WHAT TO WORK ON » A faithful transcription of all the data is required.

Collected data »
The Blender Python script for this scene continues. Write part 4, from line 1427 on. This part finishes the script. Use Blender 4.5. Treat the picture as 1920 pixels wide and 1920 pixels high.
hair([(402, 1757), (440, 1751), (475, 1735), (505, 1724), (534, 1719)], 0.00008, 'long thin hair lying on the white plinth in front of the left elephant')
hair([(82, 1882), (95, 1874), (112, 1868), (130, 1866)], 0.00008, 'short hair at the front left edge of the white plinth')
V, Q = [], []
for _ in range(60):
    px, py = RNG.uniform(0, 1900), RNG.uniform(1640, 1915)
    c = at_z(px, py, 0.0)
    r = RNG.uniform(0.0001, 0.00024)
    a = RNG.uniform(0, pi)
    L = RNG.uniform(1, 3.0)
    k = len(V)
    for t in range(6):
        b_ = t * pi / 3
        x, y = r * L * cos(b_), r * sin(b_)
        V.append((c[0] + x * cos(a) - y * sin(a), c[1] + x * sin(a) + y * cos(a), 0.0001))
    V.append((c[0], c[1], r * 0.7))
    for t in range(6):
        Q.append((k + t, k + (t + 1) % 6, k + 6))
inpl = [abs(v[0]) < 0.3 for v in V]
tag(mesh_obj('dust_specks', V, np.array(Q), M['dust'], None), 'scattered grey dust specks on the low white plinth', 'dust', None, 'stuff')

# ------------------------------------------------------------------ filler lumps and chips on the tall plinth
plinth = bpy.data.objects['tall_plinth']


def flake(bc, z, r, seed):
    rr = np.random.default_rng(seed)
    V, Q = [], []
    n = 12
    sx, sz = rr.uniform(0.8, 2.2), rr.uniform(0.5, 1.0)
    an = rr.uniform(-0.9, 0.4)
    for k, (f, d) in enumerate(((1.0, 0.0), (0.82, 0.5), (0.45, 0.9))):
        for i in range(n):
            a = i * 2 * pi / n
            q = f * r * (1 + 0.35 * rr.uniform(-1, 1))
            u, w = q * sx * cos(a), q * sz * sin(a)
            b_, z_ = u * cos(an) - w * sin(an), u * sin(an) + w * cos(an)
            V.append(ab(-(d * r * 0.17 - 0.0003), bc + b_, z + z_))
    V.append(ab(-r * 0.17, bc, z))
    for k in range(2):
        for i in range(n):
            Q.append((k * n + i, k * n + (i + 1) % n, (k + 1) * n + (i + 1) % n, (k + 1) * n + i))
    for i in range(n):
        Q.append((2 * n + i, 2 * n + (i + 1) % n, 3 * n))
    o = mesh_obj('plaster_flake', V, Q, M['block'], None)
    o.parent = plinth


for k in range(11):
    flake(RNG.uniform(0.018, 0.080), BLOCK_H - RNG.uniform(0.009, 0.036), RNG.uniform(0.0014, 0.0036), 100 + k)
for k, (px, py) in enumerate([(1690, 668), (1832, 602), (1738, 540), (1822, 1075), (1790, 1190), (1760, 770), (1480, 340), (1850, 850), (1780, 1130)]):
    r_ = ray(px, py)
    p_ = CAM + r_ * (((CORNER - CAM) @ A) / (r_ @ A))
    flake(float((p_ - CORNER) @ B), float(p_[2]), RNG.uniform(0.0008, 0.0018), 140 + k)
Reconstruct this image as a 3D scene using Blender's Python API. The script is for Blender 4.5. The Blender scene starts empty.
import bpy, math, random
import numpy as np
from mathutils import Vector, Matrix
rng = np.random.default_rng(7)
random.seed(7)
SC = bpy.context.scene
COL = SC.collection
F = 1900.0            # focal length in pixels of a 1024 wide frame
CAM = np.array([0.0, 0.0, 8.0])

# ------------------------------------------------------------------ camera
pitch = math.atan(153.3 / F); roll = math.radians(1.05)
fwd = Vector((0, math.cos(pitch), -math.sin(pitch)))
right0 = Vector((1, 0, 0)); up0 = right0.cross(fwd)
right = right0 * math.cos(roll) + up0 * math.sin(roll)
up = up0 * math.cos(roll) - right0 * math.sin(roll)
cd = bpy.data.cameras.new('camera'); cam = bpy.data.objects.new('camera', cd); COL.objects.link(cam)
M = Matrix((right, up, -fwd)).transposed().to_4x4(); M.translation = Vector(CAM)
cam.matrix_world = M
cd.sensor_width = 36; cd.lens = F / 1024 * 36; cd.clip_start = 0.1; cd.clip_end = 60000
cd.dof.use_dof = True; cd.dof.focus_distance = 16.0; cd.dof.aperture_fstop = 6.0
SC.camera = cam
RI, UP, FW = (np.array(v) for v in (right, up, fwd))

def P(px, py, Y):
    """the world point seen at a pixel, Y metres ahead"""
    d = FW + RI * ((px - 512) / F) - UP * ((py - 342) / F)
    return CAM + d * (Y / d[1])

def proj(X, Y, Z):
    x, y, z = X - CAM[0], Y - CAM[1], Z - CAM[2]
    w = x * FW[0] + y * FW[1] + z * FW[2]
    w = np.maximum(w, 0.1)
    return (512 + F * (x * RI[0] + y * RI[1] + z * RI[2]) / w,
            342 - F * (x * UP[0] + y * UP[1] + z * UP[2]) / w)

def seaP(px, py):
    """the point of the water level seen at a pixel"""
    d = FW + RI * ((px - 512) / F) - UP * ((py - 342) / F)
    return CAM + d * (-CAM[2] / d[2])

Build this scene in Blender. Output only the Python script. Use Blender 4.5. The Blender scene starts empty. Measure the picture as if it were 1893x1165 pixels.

OUTPUT OF THE EXERCISE »
The Blender Python script for this scene continues. Write part 4, from line 1427 on. This part finishes the script. Use Blender 4.5. Treat the picture as 1920 pixels wide and 1920 pixels high.
hair([(402, 1757), (440, 1751), (475, 1735), (505, 1724), (534, 1719)], 0.00008, 'long thin hair lying on the white plinth in front of the left elephant')
hair([(82, 1882), (95, 1874), (112, 1868), (130, 1866)], 0.00008, 'short hair at the front left edge of the white plinth')
V, Q = [], []
for _ in range(60):
    px, py = RNG.uniform(0, 1900), RNG.uniform(1640, 1915)
    c = at_z(px, py, 0.0)
    r = RNG.uniform(0.0001, 0.00024)
    a = RNG.uniform(0, pi)
    L = RNG.uniform(1, 3.0)
    k = len(V)
    for t in range(6):
        b_ = t * pi / 3
        x, y = r * L * cos(b_), r * sin(b_)
        V.append((c[0] + x * cos(a) - y * sin(a), c[1] + x * sin(a) + y * cos(a), 0.0001))
    V.append((c[0], c[1], r * 0.7))
    for t in range(6):
        Q.append((k + t, k + (t + 1) % 6, k + 6))
inpl = [abs(v[0]) < 0.3 for v in V]
tag(mesh_obj('dust_specks', V, np.array(Q), M['dust'], None), 'scattered grey dust specks on the low white plinth', 'dust', None, 'stuff')

# ------------------------------------------------------------------ filler lumps and chips on the tall plinth
plinth = bpy.data.objects['tall_plinth']


def flake(bc, z, r, seed):
    rr = np.random.default_rng(seed)
    V, Q = [], []
    n = 12
    sx, sz = rr.uniform(0.8, 2.2), rr.uniform(0.5, 1.0)
    an = rr.uniform(-0.9, 0.4)
    for k, (f, d) in enumerate(((1.0, 0.0), (0.82, 0.5), (0.45, 0.9))):
        for i in range(n):
            a = i * 2 * pi / n
            q = f * r * (1 + 0.35 * rr.uniform(-1, 1))
            u, w = q * sx * cos(a), q * sz * sin(a)
            b_, z_ = u * cos(an) - w * sin(an), u * sin(an) + w * cos(an)
            V.append(ab(-(d * r * 0.17 - 0.0003), bc + b_, z + z_))
    V.append(ab(-r * 0.17, bc, z))
    for k in range(2):
        for i in range(n):
            Q.append((k * n + i, k * n + (i + 1) % n, (k + 1) * n + (i + 1) % n, (k + 1) * n + i))
    for i in range(n):
        Q.append((2 * n + i, 2 * n + (i + 1) % n, 3 * n))
    o = mesh_obj('plaster_flake', V, Q, M['block'], None)
    o.parent = plinth


for k in range(11):
    flake(RNG.uniform(0.018, 0.080), BLOCK_H - RNG.uniform(0.009, 0.036), RNG.uniform(0.0014, 0.0036), 100 + k)
for k, (px, py) in enumerate([(1690, 668), (1832, 602), (1738, 540), (1822, 1075), (1790, 1190), (1760, 770), (1480, 340), (1850, 850), (1780, 1130)]):
    r_ = ray(px, py)
    p_ = CAM + r_ * (((CORNER - CAM) @ A) / (r_ @ A))
    flake(float((p_ - CORNER) @ B), float(p_[2]), RNG.uniform(0.0008, 0.0018), 140 + k)
Reconstruct this image as a 3D scene using Blender's Python API. The script is for Blender 4.5. The Blender scene starts empty.
import bpy, math, random
import numpy as np
from mathutils import Vector, Matrix
rng = np.random.default_rng(7)
random.seed(7)
SC = bpy.context.scene
COL = SC.collection
F = 1900.0            # focal length in pixels of a 1024 wide frame
CAM = np.array([0.0, 0.0, 8.0])

# ------------------------------------------------------------------ camera
pitch = math.atan(153.3 / F); roll = math.radians(1.05)
fwd = Vector((0, math.cos(pitch), -math.sin(pitch)))
right0 = Vector((1, 0, 0)); up0 = right0.cross(fwd)
right = right0 * math.cos(roll) + up0 * math.sin(roll)
up = up0 * math.cos(roll) - right0 * math.sin(roll)
cd = bpy.data.cameras.new('camera'); cam = bpy.data.objects.new('camera', cd); COL.objects.link(cam)
M = Matrix((right, up, -fwd)).transposed().to_4x4(); M.translation = Vector(CAM)
cam.matrix_world = M
cd.sensor_width = 36; cd.lens = F / 1024 * 36; cd.clip_start = 0.1; cd.clip_end = 60000
cd.dof.use_dof = True; cd.dof.focus_distance = 16.0; cd.dof.aperture_fstop = 6.0
SC.camera = cam
RI, UP, FW = (np.array(v) for v in (right, up, fwd))

def P(px, py, Y):
    """the world point seen at a pixel, Y metres ahead"""
    d = FW + RI * ((px - 512) / F) - UP * ((py - 342) / F)
    return CAM + d * (Y / d[1])

def proj(X, Y, Z):
    x, y, z = X - CAM[0], Y - CAM[1], Z - CAM[2]
    w = x * FW[0] + y * FW[1] + z * FW[2]
    w = np.maximum(w, 0.1)
    return (512 + F * (x * RI[0] + y * RI[1] + z * RI[2]) / w,
            342 - F * (x * UP[0] + y * UP[1] + z * UP[2]) / w)

def seaP(px, py):
    """the point of the water level seen at a pixel"""
    d = FW + RI * ((px - 512) / F) - UP * ((py - 342) / F)
    return CAM + d * (-CAM[2] / d[2])

Build this scene in Blender. Output only the Python script. Use Blender 4.5. The Blender scene starts empty. Measure the picture as if it were 1893x1165 pixels.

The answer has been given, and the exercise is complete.